### [PROBLEM DESCRIPTION]
Reproduce the top of the data verbatim, through and including the line that contains "SC.view_settings.exposure = .45;".

### [DATA BLOCK]
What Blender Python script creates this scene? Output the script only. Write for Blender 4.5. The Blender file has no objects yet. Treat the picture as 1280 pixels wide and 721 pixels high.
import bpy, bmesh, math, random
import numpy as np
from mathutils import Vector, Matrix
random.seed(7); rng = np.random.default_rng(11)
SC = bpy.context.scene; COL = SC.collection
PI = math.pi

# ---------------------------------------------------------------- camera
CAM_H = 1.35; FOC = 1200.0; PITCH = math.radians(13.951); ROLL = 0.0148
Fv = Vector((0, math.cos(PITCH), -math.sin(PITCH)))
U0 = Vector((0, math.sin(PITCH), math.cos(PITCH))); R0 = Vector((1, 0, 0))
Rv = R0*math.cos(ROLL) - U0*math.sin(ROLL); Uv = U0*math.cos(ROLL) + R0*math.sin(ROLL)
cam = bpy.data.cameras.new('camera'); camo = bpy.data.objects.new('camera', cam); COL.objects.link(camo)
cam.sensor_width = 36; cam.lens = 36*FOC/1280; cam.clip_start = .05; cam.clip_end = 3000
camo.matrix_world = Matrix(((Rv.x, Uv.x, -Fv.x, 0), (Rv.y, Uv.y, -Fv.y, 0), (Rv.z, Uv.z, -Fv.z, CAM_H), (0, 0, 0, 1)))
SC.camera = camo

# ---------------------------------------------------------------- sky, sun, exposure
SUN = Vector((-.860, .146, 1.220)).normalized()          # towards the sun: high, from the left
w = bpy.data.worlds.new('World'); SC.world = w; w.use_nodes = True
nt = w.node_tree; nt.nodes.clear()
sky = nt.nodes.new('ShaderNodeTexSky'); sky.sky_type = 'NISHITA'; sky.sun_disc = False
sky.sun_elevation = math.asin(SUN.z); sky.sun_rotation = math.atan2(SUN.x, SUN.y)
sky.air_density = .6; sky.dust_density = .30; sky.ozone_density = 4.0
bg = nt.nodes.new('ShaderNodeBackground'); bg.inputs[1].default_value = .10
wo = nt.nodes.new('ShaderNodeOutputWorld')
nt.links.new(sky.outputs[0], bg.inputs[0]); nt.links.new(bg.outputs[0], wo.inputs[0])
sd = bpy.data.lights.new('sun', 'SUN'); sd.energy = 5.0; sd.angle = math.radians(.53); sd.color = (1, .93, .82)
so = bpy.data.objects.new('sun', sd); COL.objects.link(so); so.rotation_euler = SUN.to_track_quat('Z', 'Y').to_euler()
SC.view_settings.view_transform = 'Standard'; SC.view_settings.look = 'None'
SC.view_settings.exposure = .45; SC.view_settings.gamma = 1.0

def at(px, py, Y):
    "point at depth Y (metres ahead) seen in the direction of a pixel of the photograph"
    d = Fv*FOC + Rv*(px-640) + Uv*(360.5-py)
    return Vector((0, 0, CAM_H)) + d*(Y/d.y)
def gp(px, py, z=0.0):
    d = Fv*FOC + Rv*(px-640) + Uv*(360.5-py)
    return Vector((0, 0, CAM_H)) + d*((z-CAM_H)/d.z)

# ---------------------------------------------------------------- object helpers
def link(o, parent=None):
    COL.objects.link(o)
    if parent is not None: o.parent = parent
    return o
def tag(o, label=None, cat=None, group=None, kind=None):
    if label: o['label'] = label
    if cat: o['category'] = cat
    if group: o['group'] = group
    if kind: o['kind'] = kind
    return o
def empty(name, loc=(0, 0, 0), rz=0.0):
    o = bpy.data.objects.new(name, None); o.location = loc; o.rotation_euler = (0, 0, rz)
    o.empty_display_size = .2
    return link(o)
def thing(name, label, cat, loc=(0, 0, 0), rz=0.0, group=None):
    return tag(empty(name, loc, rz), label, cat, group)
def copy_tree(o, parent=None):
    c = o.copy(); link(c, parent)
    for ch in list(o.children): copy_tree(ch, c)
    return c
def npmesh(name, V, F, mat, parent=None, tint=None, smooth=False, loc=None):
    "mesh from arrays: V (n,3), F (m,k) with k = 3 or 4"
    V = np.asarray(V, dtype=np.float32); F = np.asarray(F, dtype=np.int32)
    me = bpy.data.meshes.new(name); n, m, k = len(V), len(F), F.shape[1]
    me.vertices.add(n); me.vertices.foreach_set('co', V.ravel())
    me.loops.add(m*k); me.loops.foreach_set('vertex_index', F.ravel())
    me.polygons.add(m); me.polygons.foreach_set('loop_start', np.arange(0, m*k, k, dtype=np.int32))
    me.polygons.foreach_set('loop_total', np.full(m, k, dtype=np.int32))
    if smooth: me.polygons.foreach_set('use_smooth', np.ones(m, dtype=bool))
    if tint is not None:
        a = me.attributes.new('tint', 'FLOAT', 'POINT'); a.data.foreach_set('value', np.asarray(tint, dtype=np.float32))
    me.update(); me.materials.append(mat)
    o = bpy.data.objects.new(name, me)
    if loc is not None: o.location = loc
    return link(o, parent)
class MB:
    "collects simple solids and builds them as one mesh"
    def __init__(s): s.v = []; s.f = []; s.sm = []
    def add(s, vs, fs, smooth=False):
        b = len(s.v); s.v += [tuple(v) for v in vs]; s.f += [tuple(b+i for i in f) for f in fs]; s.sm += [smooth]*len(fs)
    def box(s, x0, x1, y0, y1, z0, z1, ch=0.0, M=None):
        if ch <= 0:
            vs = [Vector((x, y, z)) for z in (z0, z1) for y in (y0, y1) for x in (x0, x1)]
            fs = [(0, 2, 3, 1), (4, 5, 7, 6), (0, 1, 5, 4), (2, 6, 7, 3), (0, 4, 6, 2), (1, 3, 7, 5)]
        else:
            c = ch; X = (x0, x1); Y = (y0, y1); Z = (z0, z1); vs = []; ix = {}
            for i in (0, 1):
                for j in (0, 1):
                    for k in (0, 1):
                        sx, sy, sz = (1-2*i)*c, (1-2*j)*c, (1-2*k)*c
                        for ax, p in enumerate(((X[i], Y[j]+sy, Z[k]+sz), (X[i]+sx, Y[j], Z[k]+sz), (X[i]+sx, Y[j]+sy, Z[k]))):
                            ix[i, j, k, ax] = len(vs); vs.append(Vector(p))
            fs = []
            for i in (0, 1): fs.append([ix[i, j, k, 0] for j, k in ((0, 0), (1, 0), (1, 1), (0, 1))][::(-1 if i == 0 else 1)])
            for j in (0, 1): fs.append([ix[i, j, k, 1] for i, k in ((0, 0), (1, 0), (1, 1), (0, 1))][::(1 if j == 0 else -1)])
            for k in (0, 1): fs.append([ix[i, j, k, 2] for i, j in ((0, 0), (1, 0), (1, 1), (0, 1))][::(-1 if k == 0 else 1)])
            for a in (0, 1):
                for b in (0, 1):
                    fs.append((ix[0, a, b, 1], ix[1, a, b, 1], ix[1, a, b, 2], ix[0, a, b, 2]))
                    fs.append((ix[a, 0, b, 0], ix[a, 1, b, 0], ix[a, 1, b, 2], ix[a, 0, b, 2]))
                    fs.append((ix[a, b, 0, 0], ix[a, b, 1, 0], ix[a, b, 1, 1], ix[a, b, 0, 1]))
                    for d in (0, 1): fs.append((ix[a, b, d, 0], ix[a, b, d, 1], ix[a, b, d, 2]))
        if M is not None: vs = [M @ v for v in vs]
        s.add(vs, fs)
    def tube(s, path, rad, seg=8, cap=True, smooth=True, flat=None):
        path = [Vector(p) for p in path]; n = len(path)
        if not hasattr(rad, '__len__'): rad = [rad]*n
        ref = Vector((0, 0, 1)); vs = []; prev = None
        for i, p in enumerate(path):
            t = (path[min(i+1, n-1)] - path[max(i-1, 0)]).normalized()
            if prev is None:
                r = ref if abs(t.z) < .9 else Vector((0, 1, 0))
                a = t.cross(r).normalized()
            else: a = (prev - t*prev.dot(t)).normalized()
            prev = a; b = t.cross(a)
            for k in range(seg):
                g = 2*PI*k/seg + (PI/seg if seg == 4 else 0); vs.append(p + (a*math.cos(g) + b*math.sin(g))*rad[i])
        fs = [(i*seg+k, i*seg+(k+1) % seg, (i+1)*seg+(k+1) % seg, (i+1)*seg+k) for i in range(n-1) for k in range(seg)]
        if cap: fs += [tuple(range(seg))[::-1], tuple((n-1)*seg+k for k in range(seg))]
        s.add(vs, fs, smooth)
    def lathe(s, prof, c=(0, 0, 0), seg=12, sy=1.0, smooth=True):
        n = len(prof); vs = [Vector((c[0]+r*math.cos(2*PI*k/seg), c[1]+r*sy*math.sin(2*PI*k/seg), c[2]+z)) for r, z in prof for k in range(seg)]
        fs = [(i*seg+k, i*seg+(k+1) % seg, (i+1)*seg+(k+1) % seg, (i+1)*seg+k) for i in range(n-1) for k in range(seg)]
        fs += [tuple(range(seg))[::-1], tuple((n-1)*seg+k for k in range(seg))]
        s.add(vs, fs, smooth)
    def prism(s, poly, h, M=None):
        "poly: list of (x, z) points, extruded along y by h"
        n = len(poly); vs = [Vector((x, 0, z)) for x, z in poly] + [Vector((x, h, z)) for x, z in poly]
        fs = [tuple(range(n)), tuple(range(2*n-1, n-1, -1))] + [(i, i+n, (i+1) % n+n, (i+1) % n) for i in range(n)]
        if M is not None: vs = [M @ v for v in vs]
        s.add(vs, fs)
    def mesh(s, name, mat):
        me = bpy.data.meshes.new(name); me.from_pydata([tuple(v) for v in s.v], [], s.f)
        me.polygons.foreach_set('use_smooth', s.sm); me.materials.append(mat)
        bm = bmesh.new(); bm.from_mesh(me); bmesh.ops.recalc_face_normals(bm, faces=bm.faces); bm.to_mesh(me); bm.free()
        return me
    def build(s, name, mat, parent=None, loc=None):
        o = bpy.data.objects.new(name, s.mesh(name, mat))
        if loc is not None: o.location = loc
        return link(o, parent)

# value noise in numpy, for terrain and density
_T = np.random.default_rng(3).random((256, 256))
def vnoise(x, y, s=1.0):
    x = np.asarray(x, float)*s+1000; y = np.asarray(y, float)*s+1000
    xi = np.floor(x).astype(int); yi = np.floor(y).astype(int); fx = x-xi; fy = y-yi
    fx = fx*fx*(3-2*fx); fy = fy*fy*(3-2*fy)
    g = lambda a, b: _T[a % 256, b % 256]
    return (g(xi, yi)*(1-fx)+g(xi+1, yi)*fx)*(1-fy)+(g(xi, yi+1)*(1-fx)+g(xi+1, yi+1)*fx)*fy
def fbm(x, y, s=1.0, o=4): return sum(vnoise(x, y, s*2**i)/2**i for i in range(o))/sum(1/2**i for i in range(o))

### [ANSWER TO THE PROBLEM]
What Blender Python script creates this scene? Output the script only. Write for Blender 4.5. The Blender file has no objects yet. Treat the picture as 1280 pixels wide and 721 pixels high.
import bpy, bmesh, math, random
import numpy as np
from mathutils import Vector, Matrix
random.seed(7); rng = np.random.default_rng(11)
SC = bpy.context.scene; COL = SC.collection
PI = math.pi

# ---------------------------------------------------------------- camera
CAM_H = 1.35; FOC = 1200.0; PITCH = math.radians(13.951); ROLL = 0.0148
Fv = Vector((0, math.cos(PITCH), -math.sin(PITCH)))
U0 = Vector((0, math.sin(PITCH), math.cos(PITCH))); R0 = Vector((1, 0, 0))
Rv = R0*math.cos(ROLL) - U0*math.sin(ROLL); Uv = U0*math.cos(ROLL) + R0*math.sin(ROLL)
cam = bpy.data.cameras.new('camera'); camo = bpy.data.objects.new('camera', cam); COL.objects.link(camo)
cam.sensor_width = 36; cam.lens = 36*FOC/1280; cam.clip_start = .05; cam.clip_end = 3000
camo.matrix_world = Matrix(((Rv.x, Uv.x, -Fv.x, 0), (Rv.y, Uv.y, -Fv.y, 0), (Rv.z, Uv.z, -Fv.z, CAM_H), (0, 0, 0, 1)))
SC.camera = camo

# ---------------------------------------------------------------- sky, sun, exposure
SUN = Vector((-.860, .146, 1.220)).normalized()          # towards the sun: high, from the left
w = bpy.data.worlds.new('World'); SC.world = w; w.use_nodes = True
nt = w.node_tree; nt.nodes.clear()
sky = nt.nodes.new('ShaderNodeTexSky'); sky.sky_type = 'NISHITA'; sky.sun_disc = False
sky.sun_elevation = math.asin(SUN.z); sky.sun_rotation = math.atan2(SUN.x, SUN.y)
sky.air_density = .6; sky.dust_density = .30; sky.ozone_density = 4.0
bg = nt.nodes.new('ShaderNodeBackground'); bg.inputs[1].default_value = .10
wo = nt.nodes.new('ShaderNodeOutputWorld')
nt.links.new(sky.outputs[0], bg.inputs[0]); nt.links.new(bg.outputs[0], wo.inputs[0])
sd = bpy.data.lights.new('sun', 'SUN'); sd.energy = 5.0; sd.angle = math.radians(.53); sd.color = (1, .93, .82)
so = bpy.data.objects.new('sun', sd); COL.objects.link(so); so.rotation_euler = SUN.to_track_quat('Z', 'Y').to_euler()
SC.view_settings.view_transform = 'Standard'; SC.view_settings.look = 'None'
SC.view_settings.exposure = .45; SC.view_settings.gamma = 1.0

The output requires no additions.